Except as expressly provided otherwise, this Agreement does not create any rights under the Contracts (Rights of Third Parties) Act 1999 that are enforceable by any person who is not a party to this Agreement.
All notices under this Agreement must be in writing. Notices to CINTEL must be sent to 9 Freetrade House, Lowther Road, Stanmore, HA7 1EP or by email to legal@cintel.co.uk. Notices to the User will be sent to the email address registered with the User Account. Notices sent by email shall be deemed received one hour after sending, unless CINTEL receives an automated non-delivery notification.
The User shall comply with all applicable anti-bribery and anti-corruption laws, including the Bribery Act 2010, and shall not engage in any conduct that would constitute an offence under such legislation in connection with the use of the Platform or the performance of this Agreement.
The User warrants that it complies with the Modern Slavery Act 2015 (where applicable) and that neither it nor any member of its supply chain uses forced, compulsory, or trafficked labour, or any person held in slavery or servitude in connection with the performance of this Agreement.
No amendment to this Agreement shall be effective unless made in writing and signed by duly authorised representatives of both parties, except for amendments to these Terms made by CINTEL in accordance with Clause 2.3.
CINTEL (UK) LTD
9 Freetrade House, Lowther Road, Stanmore, HA7 1EP
Company Number: 12244068
Complaints may be submitted in writing to the above address or by email to legal@cintel.co.uk.

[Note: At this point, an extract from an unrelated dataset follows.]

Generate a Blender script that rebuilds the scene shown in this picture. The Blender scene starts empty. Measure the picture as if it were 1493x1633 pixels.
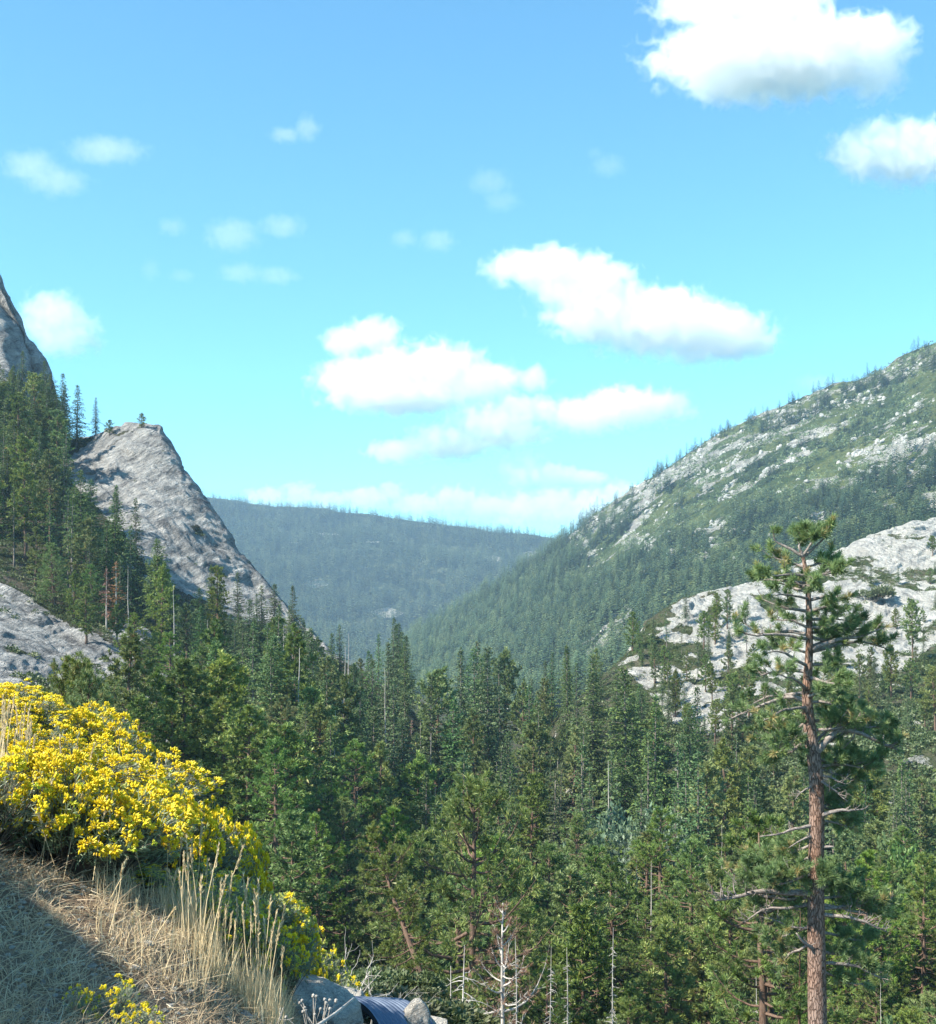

CINTEL shall acknowledge all formal complaints within 5 business days and shall use reasonable endeavours to resolve complaints within 30 business days.
CINTEL is not a law firm and these Terms do not constitute legal advice. Users are encouraged to seek independent legal advice if they are uncertain about their obligations under this Agreement.
By accessing or using the CINTEL Platform, the User acknowledges that they have read, understood, and agree to be legally bound by these Terms and Conditions in their entirety.